Só para relembrar: depois de quase um ano de discussões, a proposta foi autorizada pelo presidente da Casa, José Sarney (PMDB-AP). A Fundação Getúlio Vargas foi contratada por dispensa de licitação e com direito de ficar com toda a quantia arrecadada com as inscrições. É importante deixar claro que não há qualquer irregularidade nessa ação. A opção é prevista na Lei 8.666/93, a Lei das Licitações.
Lançados os editais, os primeiros problemas: o conteúdo programático para consultor legislativo era idêntico ao edital de 2001 – assunto denunciado com exclusividade pelo SOS Concurseiro/Congresso em Foco –, as taxas de inscrições consideradas altas e as exigências para teste físico dignas do concurso da Polícia Federal. A comissão interna se manifestou prontamente e alterou os itens mais polêmicos. As taxas e cobranças físicas continuaram intactas.
Com as inscrições encerradas, a FGV anunciou que não divulgaria o número de inscritos, prática muito comum em todas as seleções públicas. Como não havia nada contrário no contrato, a comissão interna considerou a atitude normal. Pressionada, a organizadora voltou atrás e revelou que a expectativa do Senado foi mais do que superada: ao invés dos 80 mil, 157,9 mil pessoas aderiram à seleção e, por consequência, R$ 36 milhões foram arrecadados.
Não faltam controversas até com relação à escolha da empresa, a mesma responsável pelo concurso de 2008. Naquele momento, houve denúncias de várias irregularidades, inclusive de questões copiadas de outros concursos. Todos os casos foram tratados com menor importância, e o processo transcorreu sem uma apuração adequada. Meses depois, a mesma FGV foi contratada para realizar a auditoria interna que resultou nos dados usados para a reestruturação administrativa do Senado, que ainda não aconteceu.
O fato é que o aclamado modelo democrático de ingresso no setor público precisa de diretrizes mais rígidas. E quando há legislações que delineiam os concursos não se pode haver exceções. Um exemplo é o que irá ocorrer com a Polícia Federal. Na semana passada, foi autorizada a redução de 60 dias para 45 dias do prazo mínimo entre o lançamento do edital e a realização das primeiras provas para a seleção de 600 servidores, cujas regras estão sendo elaboradas pelo Cespe/UnB e devem ser publicadas ainda em março. O prazo foi definido no Decreto 6.944/2009, que norteia os concursos do Executivo Federal. A mesma estratégia foi usada, em 2010, para a seleção do quadro administrativo da Advocacia da União.
De forma análoga – por também se tratar de um tipo de seleção pública – está o Exame Nacional do Ensino Médio (Enem).
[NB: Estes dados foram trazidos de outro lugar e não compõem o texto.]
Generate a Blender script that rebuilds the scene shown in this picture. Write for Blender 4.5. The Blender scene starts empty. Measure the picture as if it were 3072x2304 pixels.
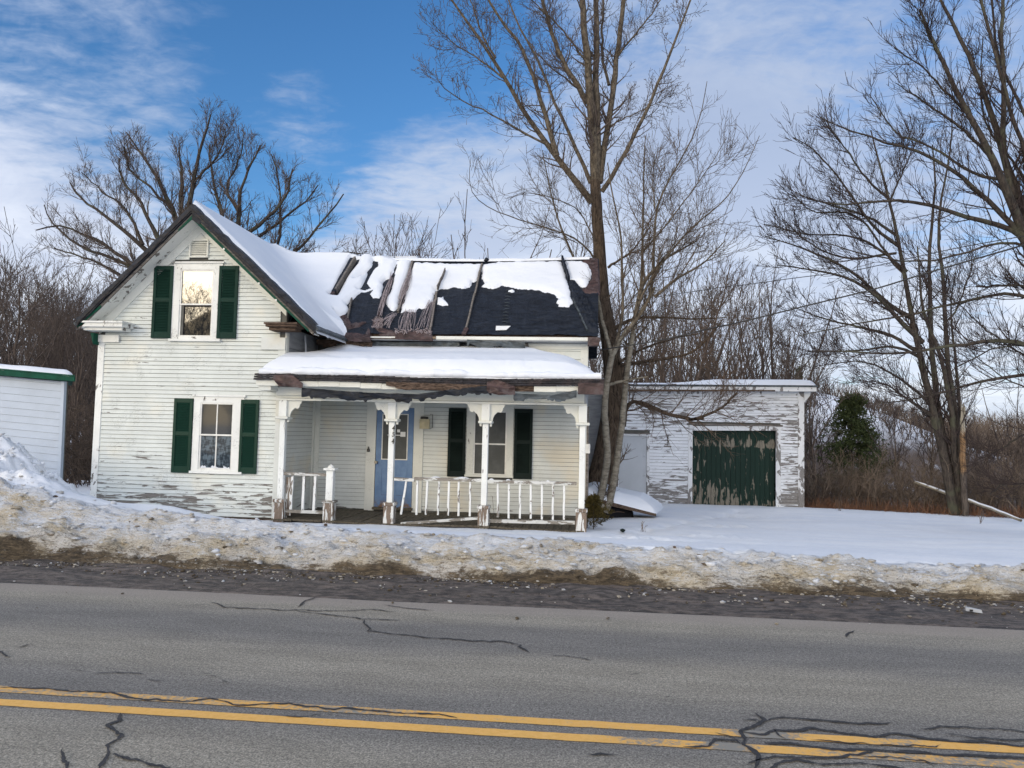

O instrumento usado para ingressos dos futuros profissionais nas universidades públicas sofreu com um bombardeio de denúncias e, nesta semana, o indiciamento de cinco pessoas no Ceará. O fato é que os administradores devem fazer jus aos objetivos de transparência, impessoalidade e, por minha conta, decência, ao tratarem de concursos, vestibulares e qualquer outro exame público. Não é mais possível lidar com o tema sem a responsabilidade devida.